Martinez is the second player selected for induction who plans to have a Mariners logo on his plague. He’ll join Ken Griffey Jr., who until this year had the highest vote percentage in history at 99.3% in 2016. Griffey was topped by Mariano Rivera, a unanimous selection in January. Also elected were pitchers Roy Halladay and Mike Mussina. Lee Smith and Harold Baines were elected in December by a veterans committee. All six will be inducted in July.

During his tour Monday, Martinez stopped in front of a display of Puerto Rican superstar Roberto Clemente’s jersey and reflected on his own baseball journey.

“I was about 9 years old, and my aunt was watching what probably were highlights of Roberto Clemente (in the 1971) World Series, and he homered and she was just screaming,” Martinez recalled. “I remember after that I got really interested in the game. Right away I went outside and started hitting rocks with a broomstick, and I kind of fell in love with the game.

“Clemente became someone I wanted to emulate,” said Martinez, who was born in New York City but moved to Puerto Rico at a young age. “I wanted to be like him.
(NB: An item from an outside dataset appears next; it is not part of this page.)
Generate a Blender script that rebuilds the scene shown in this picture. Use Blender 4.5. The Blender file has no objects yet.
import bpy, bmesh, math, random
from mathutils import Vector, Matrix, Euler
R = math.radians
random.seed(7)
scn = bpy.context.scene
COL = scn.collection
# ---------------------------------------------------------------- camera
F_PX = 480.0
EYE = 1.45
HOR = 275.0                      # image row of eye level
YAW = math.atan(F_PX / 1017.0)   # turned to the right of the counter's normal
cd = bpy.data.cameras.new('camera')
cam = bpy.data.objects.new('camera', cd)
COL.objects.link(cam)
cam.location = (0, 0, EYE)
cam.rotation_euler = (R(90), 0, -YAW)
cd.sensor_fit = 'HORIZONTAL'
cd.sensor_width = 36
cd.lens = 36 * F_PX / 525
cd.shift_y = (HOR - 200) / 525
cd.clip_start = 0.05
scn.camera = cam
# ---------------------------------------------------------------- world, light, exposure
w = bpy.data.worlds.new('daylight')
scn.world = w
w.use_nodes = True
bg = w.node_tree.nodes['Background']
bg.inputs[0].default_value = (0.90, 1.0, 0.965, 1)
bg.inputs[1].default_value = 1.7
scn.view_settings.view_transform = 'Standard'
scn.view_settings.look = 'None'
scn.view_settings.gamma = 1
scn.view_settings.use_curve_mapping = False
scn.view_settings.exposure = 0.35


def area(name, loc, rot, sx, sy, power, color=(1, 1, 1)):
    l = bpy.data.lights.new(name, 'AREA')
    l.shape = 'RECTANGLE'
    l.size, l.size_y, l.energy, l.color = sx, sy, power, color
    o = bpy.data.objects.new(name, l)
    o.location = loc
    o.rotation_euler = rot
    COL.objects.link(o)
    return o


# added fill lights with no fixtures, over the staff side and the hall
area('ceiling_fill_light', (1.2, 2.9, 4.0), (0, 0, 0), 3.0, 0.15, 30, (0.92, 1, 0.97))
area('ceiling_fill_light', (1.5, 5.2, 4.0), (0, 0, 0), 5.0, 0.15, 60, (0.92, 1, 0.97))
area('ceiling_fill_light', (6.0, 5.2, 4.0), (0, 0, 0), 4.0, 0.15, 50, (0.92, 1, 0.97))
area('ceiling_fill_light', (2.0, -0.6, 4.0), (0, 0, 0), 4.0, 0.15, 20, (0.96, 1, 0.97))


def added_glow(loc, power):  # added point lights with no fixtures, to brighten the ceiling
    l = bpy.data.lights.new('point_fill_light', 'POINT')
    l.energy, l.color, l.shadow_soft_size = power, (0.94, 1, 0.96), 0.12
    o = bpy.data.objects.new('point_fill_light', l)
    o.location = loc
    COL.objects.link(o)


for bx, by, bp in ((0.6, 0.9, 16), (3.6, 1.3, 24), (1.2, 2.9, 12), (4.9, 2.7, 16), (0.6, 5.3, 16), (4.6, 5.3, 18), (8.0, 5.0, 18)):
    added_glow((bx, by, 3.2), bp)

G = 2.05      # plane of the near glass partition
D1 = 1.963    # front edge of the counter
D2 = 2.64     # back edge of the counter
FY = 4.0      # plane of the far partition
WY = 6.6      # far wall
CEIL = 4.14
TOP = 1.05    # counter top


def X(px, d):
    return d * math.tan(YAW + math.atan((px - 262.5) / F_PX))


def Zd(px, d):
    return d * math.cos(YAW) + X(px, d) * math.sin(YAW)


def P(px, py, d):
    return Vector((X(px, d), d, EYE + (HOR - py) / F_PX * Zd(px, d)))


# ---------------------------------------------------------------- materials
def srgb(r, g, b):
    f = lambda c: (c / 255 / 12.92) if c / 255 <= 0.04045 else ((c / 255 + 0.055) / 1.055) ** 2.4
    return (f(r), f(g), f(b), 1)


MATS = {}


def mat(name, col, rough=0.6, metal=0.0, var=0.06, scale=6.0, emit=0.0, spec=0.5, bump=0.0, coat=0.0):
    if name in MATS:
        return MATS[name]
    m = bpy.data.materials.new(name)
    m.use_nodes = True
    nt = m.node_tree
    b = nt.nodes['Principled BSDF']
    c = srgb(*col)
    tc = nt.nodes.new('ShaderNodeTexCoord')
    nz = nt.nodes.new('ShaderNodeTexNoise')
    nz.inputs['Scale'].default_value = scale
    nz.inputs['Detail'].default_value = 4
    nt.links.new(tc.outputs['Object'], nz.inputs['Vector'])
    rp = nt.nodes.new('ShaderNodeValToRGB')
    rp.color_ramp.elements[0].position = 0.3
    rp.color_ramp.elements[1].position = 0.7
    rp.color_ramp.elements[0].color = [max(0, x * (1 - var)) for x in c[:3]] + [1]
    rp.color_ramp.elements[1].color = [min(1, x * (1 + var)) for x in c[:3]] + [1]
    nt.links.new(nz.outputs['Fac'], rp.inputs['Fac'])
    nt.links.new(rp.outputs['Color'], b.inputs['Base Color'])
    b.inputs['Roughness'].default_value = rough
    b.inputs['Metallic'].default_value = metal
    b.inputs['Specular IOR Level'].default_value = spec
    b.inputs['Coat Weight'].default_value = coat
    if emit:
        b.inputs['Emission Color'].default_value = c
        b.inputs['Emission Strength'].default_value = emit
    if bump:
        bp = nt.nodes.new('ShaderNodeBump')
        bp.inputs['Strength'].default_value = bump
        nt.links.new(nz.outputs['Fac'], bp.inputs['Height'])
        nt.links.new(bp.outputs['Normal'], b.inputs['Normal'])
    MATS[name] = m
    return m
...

He became a role model. It’s like that for pretty much everyone in Puerto Rico.”

Martinez also displayed interest in batting artifacts on exhibit. He marveled at the visual display of Ted Williams’ strike zone and was awed by Babe Ruth’s 1927 bat, which features notches for each home run Ruth hit during his historic 60-homer season.

“When I was playing, I used heavier bats for practice but lighter ones for games,” said Martinez, who made it a habit to use lighter bats later in the season. “If I was seeing the ball well, I still had to be able to meet the ball.”

The highlight of the tour was the hat Clemente wore beneath his batting helmet when he recorded his 3,000th hit. Martinez took the cap in his gloved hands and was quiet for a moment.

“He meant so much to Puerto Rico,” Martinez said. “He was a hero to all of us, young and old. Even just holding it, you can feel the power. It’s almost like it has some magic in it.”